Stored data:
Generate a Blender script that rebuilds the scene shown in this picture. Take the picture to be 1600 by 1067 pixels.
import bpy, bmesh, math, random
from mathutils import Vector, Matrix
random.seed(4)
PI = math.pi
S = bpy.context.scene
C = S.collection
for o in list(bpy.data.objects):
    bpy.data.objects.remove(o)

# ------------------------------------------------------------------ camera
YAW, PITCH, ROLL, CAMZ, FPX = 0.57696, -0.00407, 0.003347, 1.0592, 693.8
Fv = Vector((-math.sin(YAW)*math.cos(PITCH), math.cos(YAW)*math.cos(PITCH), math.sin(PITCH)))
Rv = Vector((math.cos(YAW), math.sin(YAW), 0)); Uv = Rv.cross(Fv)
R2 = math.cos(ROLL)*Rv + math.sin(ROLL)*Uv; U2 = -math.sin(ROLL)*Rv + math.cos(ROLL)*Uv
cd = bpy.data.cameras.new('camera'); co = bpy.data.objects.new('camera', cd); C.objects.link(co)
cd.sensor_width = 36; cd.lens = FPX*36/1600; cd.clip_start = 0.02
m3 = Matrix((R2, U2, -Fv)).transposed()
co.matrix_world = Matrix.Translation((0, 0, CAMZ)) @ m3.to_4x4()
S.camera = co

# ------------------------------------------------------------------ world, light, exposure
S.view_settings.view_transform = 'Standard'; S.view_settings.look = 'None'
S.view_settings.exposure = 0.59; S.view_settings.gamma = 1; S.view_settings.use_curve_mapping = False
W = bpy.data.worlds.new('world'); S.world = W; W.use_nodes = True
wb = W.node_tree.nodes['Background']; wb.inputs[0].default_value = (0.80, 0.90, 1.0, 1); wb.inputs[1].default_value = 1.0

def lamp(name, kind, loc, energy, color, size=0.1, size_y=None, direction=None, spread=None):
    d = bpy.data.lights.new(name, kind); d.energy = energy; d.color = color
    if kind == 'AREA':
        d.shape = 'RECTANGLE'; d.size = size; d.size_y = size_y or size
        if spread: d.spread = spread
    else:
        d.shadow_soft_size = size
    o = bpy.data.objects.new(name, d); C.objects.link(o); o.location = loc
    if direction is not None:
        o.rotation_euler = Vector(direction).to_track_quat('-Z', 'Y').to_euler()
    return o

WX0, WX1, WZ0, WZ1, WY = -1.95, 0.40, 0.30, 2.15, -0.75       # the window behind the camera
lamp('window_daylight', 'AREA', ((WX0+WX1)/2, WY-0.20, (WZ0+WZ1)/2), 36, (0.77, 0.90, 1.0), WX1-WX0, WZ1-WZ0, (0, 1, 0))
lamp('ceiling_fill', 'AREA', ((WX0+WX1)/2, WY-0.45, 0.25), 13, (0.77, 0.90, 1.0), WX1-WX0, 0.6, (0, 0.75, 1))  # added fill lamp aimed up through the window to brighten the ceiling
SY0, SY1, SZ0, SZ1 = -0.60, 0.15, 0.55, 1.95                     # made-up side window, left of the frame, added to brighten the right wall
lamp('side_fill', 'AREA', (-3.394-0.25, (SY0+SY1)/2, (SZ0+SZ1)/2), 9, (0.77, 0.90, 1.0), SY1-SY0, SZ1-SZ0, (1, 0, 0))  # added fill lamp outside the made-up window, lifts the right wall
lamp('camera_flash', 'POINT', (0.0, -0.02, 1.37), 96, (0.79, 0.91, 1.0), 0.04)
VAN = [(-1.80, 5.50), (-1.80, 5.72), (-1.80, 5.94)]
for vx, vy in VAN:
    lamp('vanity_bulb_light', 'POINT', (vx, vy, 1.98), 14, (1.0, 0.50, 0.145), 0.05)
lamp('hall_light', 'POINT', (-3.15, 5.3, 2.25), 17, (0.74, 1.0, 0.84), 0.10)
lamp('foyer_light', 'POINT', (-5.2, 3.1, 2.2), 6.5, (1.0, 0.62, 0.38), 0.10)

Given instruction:
Beginning at the top of the data, extract each line through the line containing "wb = W.node_tree.nodes['Background'];" and return those lines exactly, with nothing added.

Response to the task:
Generate a Blender script that rebuilds the scene shown in this picture. Take the picture to be 1600 by 1067 pixels.
import bpy, bmesh, math, random
from mathutils import Vector, Matrix
random.seed(4)
PI = math.pi
S = bpy.context.scene
C = S.collection
for o in list(bpy.data.objects):
    bpy.data.objects.remove(o)

# ------------------------------------------------------------------ camera
YAW, PITCH, ROLL, CAMZ, FPX = 0.57696, -0.00407, 0.003347, 1.0592, 693.8
Fv = Vector((-math.sin(YAW)*math.cos(PITCH), math.cos(YAW)*math.cos(PITCH), math.sin(PITCH)))
Rv = Vector((math.cos(YAW), math.sin(YAW), 0)); Uv = Rv.cross(Fv)
R2 = math.cos(ROLL)*Rv + math.sin(ROLL)*Uv; U2 = -math.sin(ROLL)*Rv + math.cos(ROLL)*Uv
cd = bpy.data.cameras.new('camera'); co = bpy.data.objects.new('camera', cd); C.objects.link(co)
cd.sensor_width = 36; cd.lens = FPX*36/1600; cd.clip_start = 0.02
m3 = Matrix((R2, U2, -Fv)).transposed()
co.matrix_world = Matrix.Translation((0, 0, CAMZ)) @ m3.to_4x4()
S.camera = co

# ------------------------------------------------------------------ world, light, exposure
S.view_settings.view_transform = 'Standard'; S.view_settings.look = 'None'
S.view_settings.exposure = 0.59; S.view_settings.gamma = 1; S.view_settings.use_curve_mapping = False
W = bpy.data.worlds.new('world'); S.world = W; W.use_nodes = True
wb = W.node_tree.nodes['Background']; wb.inputs[0].default_value = (0.80, 0.90, 1.0, 1); wb.inputs[1].default_value = 1.0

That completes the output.